The big galas and dinners are reserved for the corporate elite who want to play the big media and cash strapped pols that just want to pretend their years in Washington had at least some touch of class. These parties are based on the “big get” – the rich and powerful throw them to demonstrate who they have the power to compel to attend. But very little communication takes place at these things. The real talk in Washington goes on in front of the TV after everyone has gotten drunk and bored of watching the Redskins lose again.
What does this all mean?
1) The next time you hear an outraged watchdog on Maddow claiming “I filed a FOIA request and only got five things…there must be more…” you can bet there probably isn’t more. Informal, verbal communication is the way things get done in Washington. Before a memo was ever written, every detail was worked out at the Starbucks and during a series of morning briefings. You cannot FOIA what comes out of people’s mouths.
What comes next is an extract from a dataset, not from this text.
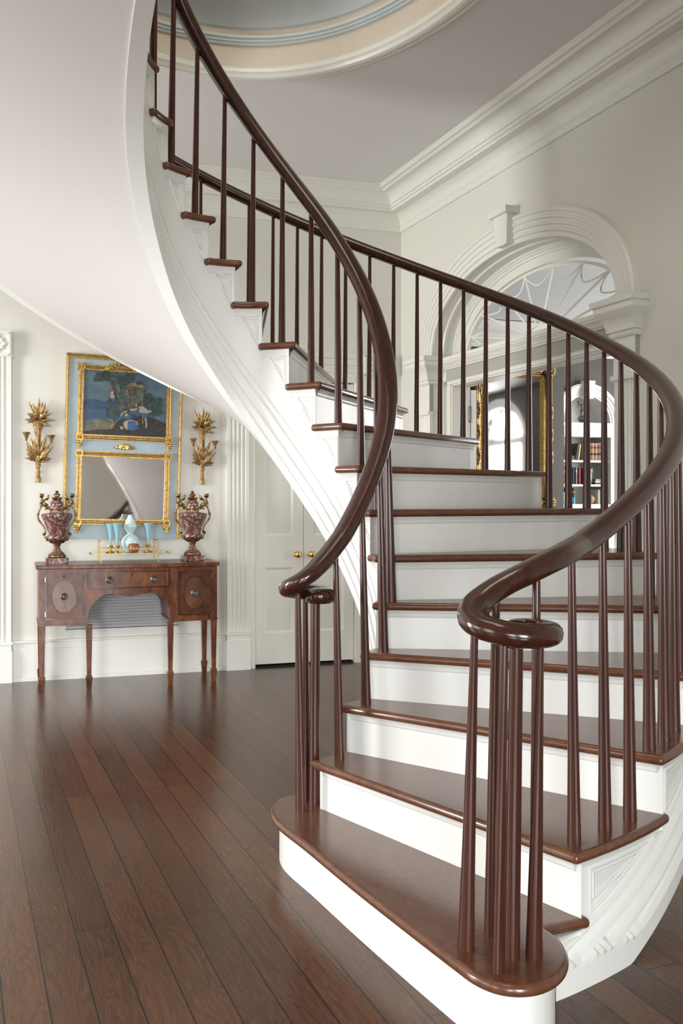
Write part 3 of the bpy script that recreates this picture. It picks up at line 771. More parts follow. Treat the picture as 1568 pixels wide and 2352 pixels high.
for side, (a, c) in (('l', (-.585, -.338)), ('r', (.338, .585))):
    b = MB(); curved_panel(b, a, c, .508, .83, .003, -.01)
    d = b.build('cupboard_door', 'tabledark', parent=SB, smooth=30)
    b = MB()
    for q in ((a, a+.006, .508, .83), (c-.006, c, .508, .83)): curved_panel(b, q[0], q[1], q[2], q[3], .007, 0, 2)
    for q in ((a, c, .508, .514), (a, c, .824, .83)): curved_panel(b, q[0], q[1], q[2], q[3], .007, 0, 8)
    b.build('cockbead', 'mahog', parent=d, smooth=30)
    cx_ = (a+c)/2; b = MB(); rows = []
    for r_ in (0.02, .5, 1.0):
        rows.append([(cx_+.079*r_*math.cos(2*PI*k/32), fy(cx_+.079*r_*math.cos(2*PI*k/32))-.0045, .668+.115*r_*math.sin(2*PI*k/32)) for k in range(32)])
    b.grid(rows, cv=True); b.add(rows[0], [tuple(range(32))])
    b.build('oval_inlay', 'veneer', parent=d, smooth=0)
    b = MB(); b.tube([(cx_+.08*math.cos(2*PI*k/40), fy(cx_+.08*math.cos(2*PI*k/40))-.0045, .668+.116*math.sin(2*PI*k/40)) for k in range(41)], .0012, 5, caps=False)
    b.build('stringing', 'mahog', parent=d, smooth=30)
    pull(d, cx_, .668, .006); keyhole(d, cx_, .812, .003)
    for z in (.545, .79):
        b = MB(); hx = a-.003 if side == 'l' else c+.003; b.box(hx-.002, fy(hx)-.006, z-.016, hx+.002, fy(hx), z+.016); b.build('hinge', 'brass', parent=d, smooth=0)
b = MB(); curved_panel(b, -.29, .272, .722, .838, .003, -.02, 12); dr = b.build('drawer', 'table', parent=SB, smooth=30)
b = MB()
for q in ((-.29, -.285, .722, .838, 2), (.267, .272, .722, .838, 2), (-.29, .272, .722, .727, 12), (-.29, .272, .833, .838, 12)): curved_panel(b, *q[:4], .007, 0, q[4])
b.build('cockbead', 'mahog', parent=dr, smooth=30)
b = MB()
for q in ((-.272, -.268, .738, .822, 2), (.250, .254, .738, .822, 2), (-.272, .254, .738, .740, 12), (-.272, .254, .820, .822, 12)): curved_panel(b, *q[:4], .0036, 0, q[4])
b.build('stringing', 'veneer', parent=dr, smooth=30)
pull(dr, -.152, .778, .006); pull(dr, .163, .778, .006); keyhole(dr, .004, .818, .003)
def tleg(x, y, htop=ZB_-.012):
    b = MB()
    def sq(h, z): return [(x-h, y-h, z), (x+h, y-h, z), (x+h, y+h, z), (x-h, y+h, z)]
    b.grid([sq(.022, htop), sq(.0155, .115), sq(.0155, .104), sq(.0225, .094), sq(.0225, .088), sq(.0155, .0)], cv=True)
    b.add(sq(.0155, 0), [(0, 1, 2, 3)]); b.add(sq(.022, htop), [(0, 1, 2, 3)])
    b.build('leg', 'table', parent=SB, smooth=0, bevel=.002)
for x in (X0+.022, -.29, .285, X1-.022): tleg(x, fy(x)+.024)
for x in (X0+.022, X1-.022): tleg(x, Y1-.035)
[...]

2) When you hear someone brag about their access to “classified government information” that’s a sure sign they don’t know a damn thing about anything. Take what they say with a grain of salt – what they know probably came through the rumor mill.
3) Access, not knowledge, is the means by which ideas get advanced. Successful players know how to work the communication network to their advantage. Good managers know who to trust. Bad managers are lazy and let themselves get played.
4) Someone is always listening in Washington – whether it is foreign spies, the media, your boss, a watchdog group, or just a traveling tourist, you learn to watch what you say and you craft your speech for maximum effect.
5) Success means building a network that gives you a pathway into the channels of power. You do that by making friends, serving brats and beer, and by trading information. And you never, ever forget that all this informal communication is a part of “the game.” The moment you “make it real” is the moment you’ve lost the ability to be effective.